Opinión | Crónicas galantes

La democracia es la caña

La democracia es la caña en su sentido más etílico. Ahora que está en horas bajas, acosada por autócratas como Donald Trump o Vladimir Putin, conviene recordar que la libertad florece allá donde la gente aprecia el vino, la cerveza y los licores espirituosos. No por casualidad los nazis se mofaban de Winston Churchill reputándolo de borracho. Hitler padecía, como se sabe, la intolerancia típica de los abstemios.

Los romanos, que algo sabían de esto, eran conocidos idólatras del morapio, al que festejaban en las bacanales de adoración a Baco, dios del vino y de la libertad. Se inspiraban en los griegos, que por algo situaron en Atenas la cuna de la democracia y, por tanto, de la civilización.

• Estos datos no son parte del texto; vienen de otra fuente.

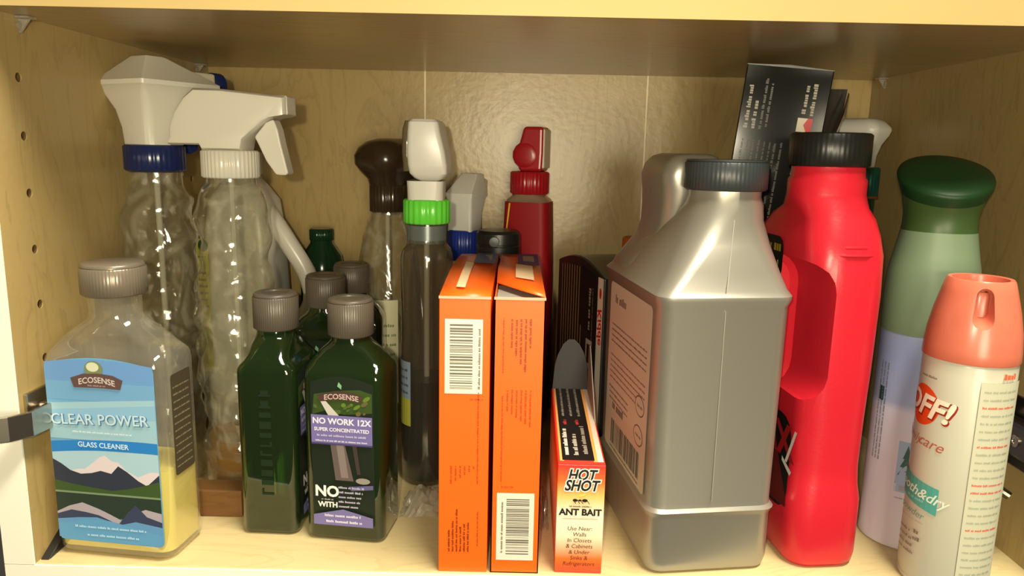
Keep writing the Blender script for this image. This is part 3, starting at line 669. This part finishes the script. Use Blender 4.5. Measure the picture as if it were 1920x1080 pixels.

Por razones que a los historiadores tocará discernir, existe una delicada relación entre el vino, la prosperidad y los sistemas democráticos. Nada como el gusto por las bebidas cordiales simboliza tan precisamente la civilización, frente a la incomprensible ojeriza que el mundo islámico, por poner un ejemplo, profesa al alcohol y a las señoras. Más que un choque de culturas se trataría de un conflicto entre los bebedores y la gente que se niega a sí misma la tentación de caer en un placer.

«Los pueblos que incurren en el comedido vicio de la bebida son los que mayor grado de progreso han alcanzado en el mundo»

Casualidad o más bien no, las naciones que viven bajo la ley seca son el asiento natural de toda clase de tiranías. Por el contrario, los pueblos que incurren en el comedido vicio de la bebida son los que mayor grado de progreso y civilización han alcanzado en el mundo. Se diría que, a pesar de su mal cartel, la cerveza, el vino y la caña son los lubricantes que engrasan las bielas de las sociedades con más alto grado de riqueza y de tolerancia.

Puede que ahí esté la raíz del choque de civilizaciones que Samuel Huntington profetizó hace cosa de treinta años. Sostenía el politólogo estadounidense que los enfrentamientos en el futuro ya no serían entre Estados sino entre culturas. Y aunque Huntington no lo dijese exactamente así, lo cierto es que el mundo se ha dividido en dos bandos inconciliables: el de los que no beben ni prosperan y el de las naciones bebedoras. Estas últimas coinciden en general con las de más alto grado de desarrollo, igualdad, libertad y garantías democráticas.

Lo que no acertó a vaticinar el politólogo americano es la reciente irrupción de los retrógrados sin fronteras. La ola ha llegado a los mismísimos Estados Unidos y a gran parte de Europa, rompiendo así la tradicional división entre las naciones del alcohol y las del agua bendita.

Al choque de culturas, que ahí sigue, se le ha unido ahora el que enfrenta a los poderosos demagogos con la democracia. Cierto es que nadie relaciona las extravagancias de Trump con la ingesta de alcohol; y que Putin, espía de ojos glaciales, tiene pinta de ser el único ruso que desdeña el vodka. De hecho, Rusia era mucho más divertida y menos alarmante con aquel Boris Yeltsin que bajaba de los aviones con una botella de licor en la mano y el maletín de la ferretería atómica en la otra.

Decía Humphrey Bogart, bebedor de largo recorrido, que el mundo entero «lleva tres copas de retraso». Pocos lo tomaron en serio: y es lástima. Los cómicos y los niños tienden a decir siempre la verdad.